> **Exercise goal**
Copy out lines with the word "script" from the material that follows.

> **Material for this exercise**
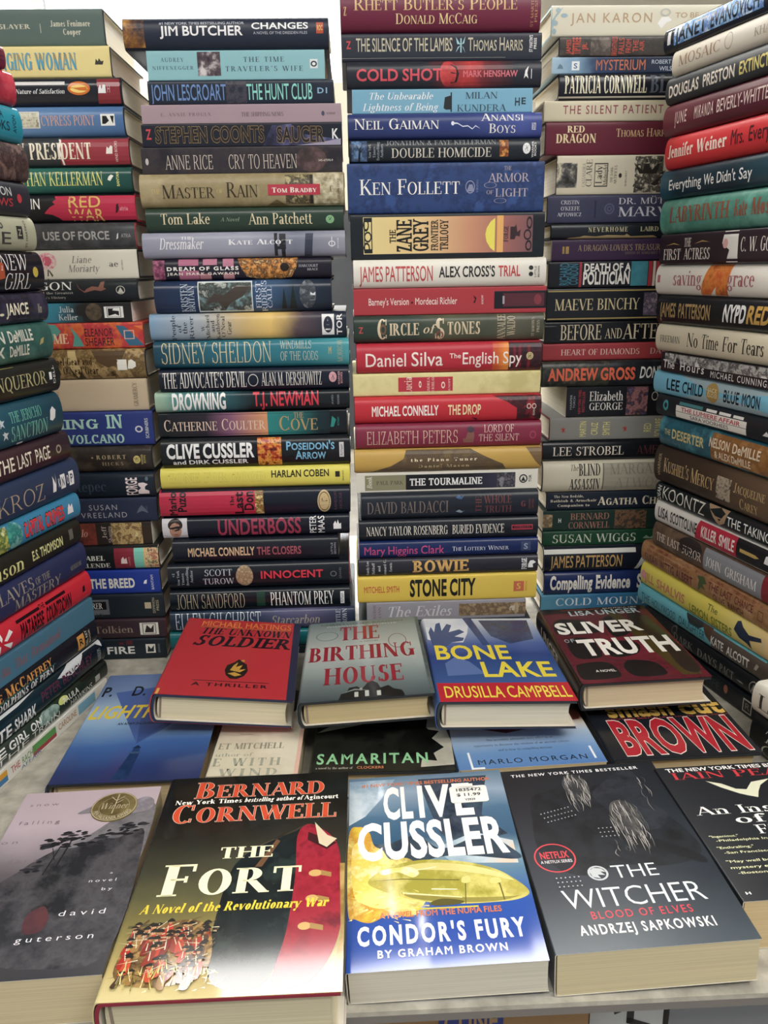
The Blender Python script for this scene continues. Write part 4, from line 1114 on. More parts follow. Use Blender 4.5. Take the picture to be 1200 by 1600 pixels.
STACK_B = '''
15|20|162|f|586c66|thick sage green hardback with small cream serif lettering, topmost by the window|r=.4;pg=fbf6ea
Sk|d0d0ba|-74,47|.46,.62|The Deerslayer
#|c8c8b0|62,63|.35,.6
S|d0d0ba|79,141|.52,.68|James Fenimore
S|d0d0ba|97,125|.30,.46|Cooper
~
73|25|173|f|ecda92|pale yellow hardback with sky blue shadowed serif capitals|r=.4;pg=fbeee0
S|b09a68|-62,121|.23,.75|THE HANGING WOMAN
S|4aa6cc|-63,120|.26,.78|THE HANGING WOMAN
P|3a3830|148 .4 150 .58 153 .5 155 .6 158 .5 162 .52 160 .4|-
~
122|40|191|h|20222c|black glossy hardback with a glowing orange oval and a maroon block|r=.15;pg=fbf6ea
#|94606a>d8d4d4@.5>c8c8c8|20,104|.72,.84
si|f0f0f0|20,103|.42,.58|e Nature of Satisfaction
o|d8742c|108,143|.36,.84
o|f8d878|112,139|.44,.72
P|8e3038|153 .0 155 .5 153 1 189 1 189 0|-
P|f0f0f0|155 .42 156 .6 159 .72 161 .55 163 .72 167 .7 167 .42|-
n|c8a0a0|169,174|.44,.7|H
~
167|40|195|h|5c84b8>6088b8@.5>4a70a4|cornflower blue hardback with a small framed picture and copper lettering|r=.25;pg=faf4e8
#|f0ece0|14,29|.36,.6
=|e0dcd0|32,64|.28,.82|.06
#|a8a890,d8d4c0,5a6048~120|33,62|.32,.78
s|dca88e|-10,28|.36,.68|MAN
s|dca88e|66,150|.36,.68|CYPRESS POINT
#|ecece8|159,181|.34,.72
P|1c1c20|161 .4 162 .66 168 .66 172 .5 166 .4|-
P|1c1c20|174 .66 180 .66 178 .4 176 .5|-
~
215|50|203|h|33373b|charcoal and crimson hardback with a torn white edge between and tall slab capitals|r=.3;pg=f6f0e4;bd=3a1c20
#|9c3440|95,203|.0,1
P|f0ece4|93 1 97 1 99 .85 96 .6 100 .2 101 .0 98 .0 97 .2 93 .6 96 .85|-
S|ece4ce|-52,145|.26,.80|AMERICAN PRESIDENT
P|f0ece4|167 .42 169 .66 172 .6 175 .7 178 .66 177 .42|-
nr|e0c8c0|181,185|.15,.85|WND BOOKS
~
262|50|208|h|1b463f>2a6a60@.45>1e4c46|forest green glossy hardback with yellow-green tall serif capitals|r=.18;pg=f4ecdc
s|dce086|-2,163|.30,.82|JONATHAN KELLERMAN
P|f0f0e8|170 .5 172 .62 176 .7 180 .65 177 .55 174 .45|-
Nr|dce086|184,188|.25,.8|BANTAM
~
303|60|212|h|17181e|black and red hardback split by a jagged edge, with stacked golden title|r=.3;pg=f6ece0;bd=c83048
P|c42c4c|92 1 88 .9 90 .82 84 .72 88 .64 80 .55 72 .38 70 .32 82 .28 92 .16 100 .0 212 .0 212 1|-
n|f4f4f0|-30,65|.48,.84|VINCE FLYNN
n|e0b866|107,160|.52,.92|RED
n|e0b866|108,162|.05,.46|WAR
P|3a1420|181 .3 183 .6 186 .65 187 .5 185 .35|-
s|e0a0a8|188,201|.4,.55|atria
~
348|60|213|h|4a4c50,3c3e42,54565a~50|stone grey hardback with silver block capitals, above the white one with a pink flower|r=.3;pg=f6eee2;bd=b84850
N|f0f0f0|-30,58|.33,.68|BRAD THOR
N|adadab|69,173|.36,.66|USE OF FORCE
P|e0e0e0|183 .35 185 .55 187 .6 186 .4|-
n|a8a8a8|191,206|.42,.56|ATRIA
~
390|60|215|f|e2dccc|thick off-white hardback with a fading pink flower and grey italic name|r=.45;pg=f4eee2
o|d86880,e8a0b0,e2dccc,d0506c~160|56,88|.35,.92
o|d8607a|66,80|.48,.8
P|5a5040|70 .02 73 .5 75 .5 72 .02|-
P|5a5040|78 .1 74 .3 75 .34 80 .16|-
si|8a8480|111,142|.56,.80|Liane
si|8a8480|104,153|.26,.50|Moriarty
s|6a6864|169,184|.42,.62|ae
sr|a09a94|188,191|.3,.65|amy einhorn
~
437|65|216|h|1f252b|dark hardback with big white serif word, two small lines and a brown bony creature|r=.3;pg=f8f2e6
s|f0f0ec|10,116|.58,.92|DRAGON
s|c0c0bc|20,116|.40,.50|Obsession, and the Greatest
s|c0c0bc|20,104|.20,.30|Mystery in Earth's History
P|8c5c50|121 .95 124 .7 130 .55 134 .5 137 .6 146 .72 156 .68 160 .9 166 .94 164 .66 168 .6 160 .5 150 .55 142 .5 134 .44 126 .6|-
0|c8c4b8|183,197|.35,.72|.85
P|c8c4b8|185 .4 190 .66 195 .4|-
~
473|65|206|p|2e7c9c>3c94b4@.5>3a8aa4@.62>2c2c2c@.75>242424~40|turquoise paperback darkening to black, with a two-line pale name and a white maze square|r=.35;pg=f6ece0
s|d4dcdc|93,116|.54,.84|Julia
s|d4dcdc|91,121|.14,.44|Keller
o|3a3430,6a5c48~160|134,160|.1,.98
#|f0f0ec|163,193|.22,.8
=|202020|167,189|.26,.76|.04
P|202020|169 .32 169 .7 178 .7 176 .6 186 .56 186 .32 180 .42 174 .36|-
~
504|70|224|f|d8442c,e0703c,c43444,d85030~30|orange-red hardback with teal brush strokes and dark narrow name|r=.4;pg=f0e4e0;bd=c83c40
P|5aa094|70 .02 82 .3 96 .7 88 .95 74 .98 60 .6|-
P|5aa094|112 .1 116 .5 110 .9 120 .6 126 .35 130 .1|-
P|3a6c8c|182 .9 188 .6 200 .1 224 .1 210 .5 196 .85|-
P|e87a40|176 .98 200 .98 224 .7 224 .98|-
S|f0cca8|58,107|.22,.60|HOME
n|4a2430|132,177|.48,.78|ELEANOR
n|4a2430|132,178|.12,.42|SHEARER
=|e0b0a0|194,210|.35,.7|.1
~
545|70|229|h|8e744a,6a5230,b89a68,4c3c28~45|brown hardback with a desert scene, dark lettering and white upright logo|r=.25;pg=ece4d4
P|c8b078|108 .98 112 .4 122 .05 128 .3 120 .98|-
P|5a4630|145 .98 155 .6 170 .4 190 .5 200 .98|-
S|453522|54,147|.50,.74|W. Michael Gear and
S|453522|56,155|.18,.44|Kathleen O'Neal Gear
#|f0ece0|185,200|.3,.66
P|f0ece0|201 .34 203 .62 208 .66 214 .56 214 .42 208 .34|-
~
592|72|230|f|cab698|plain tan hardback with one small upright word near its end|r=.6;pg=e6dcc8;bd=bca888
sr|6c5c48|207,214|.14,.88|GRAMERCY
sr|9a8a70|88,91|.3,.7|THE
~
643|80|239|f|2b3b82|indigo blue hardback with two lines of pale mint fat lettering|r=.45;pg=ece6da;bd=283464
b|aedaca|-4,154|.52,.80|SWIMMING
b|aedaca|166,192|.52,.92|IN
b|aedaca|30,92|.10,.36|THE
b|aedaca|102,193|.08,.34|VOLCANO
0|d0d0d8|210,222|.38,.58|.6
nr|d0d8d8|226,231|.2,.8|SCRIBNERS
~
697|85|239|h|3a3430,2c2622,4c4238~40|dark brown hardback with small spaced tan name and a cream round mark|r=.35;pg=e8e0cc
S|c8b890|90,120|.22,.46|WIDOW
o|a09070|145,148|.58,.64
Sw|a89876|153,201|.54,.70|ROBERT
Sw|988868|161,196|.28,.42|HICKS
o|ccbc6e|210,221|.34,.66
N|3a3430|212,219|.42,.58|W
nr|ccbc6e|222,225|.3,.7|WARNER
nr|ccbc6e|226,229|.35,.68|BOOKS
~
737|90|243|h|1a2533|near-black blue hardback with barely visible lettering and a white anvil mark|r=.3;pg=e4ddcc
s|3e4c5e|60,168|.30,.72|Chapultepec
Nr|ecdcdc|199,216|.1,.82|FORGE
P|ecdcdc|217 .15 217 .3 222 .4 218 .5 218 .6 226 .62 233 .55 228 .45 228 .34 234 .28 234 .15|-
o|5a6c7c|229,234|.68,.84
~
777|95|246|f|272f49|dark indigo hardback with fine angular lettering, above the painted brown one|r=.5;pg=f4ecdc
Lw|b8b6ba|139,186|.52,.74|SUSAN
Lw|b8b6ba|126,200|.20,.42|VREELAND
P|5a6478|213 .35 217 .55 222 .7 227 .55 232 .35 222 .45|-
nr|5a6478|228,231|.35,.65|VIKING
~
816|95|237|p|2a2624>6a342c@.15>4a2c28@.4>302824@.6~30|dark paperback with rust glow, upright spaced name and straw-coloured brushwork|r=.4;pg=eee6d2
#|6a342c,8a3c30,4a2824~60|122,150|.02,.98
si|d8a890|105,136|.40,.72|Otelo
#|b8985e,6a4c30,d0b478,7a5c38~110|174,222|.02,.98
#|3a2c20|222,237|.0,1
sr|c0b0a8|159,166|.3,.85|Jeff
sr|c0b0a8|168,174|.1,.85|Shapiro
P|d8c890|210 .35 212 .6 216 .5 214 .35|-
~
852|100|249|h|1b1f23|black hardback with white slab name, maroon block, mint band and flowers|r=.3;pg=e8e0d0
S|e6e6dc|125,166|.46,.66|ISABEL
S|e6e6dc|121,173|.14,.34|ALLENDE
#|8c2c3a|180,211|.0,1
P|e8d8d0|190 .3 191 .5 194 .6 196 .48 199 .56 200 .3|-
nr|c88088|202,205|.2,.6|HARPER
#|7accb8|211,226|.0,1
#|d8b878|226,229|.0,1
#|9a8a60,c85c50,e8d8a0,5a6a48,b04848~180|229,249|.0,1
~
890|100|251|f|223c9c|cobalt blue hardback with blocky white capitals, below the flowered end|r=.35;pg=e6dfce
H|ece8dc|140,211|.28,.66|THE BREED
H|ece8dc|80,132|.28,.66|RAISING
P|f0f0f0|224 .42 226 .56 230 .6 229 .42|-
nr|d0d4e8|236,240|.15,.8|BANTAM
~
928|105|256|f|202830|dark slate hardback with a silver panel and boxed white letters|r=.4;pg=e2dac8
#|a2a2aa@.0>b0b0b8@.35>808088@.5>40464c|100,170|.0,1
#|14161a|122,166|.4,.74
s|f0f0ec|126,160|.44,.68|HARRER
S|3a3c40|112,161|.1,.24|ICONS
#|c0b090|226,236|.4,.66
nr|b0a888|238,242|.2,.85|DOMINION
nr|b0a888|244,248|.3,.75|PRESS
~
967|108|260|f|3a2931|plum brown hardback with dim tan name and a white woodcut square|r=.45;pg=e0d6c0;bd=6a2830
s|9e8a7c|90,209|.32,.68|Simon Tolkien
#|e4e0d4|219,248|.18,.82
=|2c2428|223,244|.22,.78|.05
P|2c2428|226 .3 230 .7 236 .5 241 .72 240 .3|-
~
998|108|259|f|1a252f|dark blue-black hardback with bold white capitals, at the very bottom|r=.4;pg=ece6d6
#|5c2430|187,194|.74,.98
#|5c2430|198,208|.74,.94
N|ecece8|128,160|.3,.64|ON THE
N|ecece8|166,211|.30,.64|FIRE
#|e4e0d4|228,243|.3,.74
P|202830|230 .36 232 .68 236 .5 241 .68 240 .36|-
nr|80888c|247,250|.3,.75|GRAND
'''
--
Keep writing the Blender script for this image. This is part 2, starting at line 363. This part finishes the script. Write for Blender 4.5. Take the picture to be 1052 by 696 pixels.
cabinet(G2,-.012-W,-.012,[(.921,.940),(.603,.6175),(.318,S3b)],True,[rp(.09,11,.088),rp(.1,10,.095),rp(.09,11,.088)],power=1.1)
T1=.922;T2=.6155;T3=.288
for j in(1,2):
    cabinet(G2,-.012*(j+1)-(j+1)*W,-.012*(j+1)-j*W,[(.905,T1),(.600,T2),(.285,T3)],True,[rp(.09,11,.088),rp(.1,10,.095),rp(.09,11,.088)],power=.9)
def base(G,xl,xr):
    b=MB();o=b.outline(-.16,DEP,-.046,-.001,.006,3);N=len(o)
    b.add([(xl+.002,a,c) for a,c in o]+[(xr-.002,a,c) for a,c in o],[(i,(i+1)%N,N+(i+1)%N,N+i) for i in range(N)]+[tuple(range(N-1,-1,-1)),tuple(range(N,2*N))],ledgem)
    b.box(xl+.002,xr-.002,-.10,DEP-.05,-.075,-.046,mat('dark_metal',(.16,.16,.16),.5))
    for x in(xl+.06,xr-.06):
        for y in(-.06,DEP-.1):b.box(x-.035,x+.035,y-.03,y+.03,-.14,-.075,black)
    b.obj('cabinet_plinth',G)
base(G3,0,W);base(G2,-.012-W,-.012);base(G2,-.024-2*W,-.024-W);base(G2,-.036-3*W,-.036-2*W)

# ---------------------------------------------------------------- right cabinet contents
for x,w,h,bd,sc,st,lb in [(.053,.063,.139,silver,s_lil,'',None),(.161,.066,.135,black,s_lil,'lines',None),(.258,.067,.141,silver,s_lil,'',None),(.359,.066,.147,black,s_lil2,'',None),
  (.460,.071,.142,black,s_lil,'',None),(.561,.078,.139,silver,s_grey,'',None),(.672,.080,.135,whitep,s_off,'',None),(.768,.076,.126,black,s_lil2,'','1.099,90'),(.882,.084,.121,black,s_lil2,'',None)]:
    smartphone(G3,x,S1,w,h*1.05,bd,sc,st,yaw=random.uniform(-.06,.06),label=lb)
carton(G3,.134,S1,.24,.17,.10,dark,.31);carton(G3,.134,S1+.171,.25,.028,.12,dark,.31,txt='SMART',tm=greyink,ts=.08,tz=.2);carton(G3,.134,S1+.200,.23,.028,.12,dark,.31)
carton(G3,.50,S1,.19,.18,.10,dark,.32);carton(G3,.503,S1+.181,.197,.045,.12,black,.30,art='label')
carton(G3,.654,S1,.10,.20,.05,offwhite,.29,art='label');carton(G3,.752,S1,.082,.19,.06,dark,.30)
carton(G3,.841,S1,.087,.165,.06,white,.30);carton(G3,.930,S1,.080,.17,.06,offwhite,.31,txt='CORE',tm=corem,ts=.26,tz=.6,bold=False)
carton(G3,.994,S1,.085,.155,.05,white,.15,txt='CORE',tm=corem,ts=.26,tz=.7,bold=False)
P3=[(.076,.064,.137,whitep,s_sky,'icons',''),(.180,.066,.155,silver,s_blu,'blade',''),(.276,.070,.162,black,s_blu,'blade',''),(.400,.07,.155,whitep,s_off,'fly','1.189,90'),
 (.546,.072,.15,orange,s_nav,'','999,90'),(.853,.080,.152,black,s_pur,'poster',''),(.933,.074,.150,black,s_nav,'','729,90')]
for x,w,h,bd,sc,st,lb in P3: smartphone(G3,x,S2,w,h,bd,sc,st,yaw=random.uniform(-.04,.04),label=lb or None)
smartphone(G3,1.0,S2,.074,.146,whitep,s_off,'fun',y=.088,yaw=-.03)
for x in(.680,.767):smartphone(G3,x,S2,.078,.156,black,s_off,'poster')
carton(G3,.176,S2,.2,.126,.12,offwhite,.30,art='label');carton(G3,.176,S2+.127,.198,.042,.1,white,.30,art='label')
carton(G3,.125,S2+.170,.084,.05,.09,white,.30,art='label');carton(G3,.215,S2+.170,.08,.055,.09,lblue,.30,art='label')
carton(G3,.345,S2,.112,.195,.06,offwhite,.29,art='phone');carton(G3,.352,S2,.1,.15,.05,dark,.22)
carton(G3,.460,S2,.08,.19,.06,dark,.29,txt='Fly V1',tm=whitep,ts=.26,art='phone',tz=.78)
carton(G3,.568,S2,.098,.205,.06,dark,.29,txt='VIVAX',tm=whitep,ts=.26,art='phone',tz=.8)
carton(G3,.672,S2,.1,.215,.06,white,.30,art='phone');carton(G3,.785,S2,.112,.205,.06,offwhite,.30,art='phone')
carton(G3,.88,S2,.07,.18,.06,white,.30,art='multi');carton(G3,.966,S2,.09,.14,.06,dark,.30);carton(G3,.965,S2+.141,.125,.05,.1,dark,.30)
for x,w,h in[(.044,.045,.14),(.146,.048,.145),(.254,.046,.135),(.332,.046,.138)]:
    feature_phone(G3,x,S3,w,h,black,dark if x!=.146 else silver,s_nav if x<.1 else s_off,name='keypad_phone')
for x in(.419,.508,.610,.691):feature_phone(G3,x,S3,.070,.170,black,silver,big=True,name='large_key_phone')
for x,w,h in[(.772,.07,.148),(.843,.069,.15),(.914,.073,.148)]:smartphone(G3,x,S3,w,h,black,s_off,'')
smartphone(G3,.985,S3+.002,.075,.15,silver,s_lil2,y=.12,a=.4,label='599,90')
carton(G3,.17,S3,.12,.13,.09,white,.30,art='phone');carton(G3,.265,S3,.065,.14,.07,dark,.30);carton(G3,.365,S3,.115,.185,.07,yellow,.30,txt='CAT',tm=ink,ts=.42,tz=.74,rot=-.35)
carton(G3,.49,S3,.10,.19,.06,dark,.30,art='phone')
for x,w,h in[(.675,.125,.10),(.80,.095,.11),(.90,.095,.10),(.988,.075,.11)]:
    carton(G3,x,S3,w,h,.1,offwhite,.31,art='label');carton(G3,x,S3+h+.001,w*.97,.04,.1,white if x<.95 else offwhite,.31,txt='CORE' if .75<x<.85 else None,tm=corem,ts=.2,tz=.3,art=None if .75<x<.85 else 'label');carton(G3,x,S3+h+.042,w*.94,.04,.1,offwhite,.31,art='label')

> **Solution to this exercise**
The Blender Python script for this scene continues. Write part 4, from line 1114 on. More parts follow. Use Blender 4.5. Take the picture to be 1200 by 1600 pixels.
Keep writing the Blender script for this image. This is part 2, starting at line 363. This part finishes the script. Write for Blender 4.5. Take the picture to be 1052 by 696 pixels.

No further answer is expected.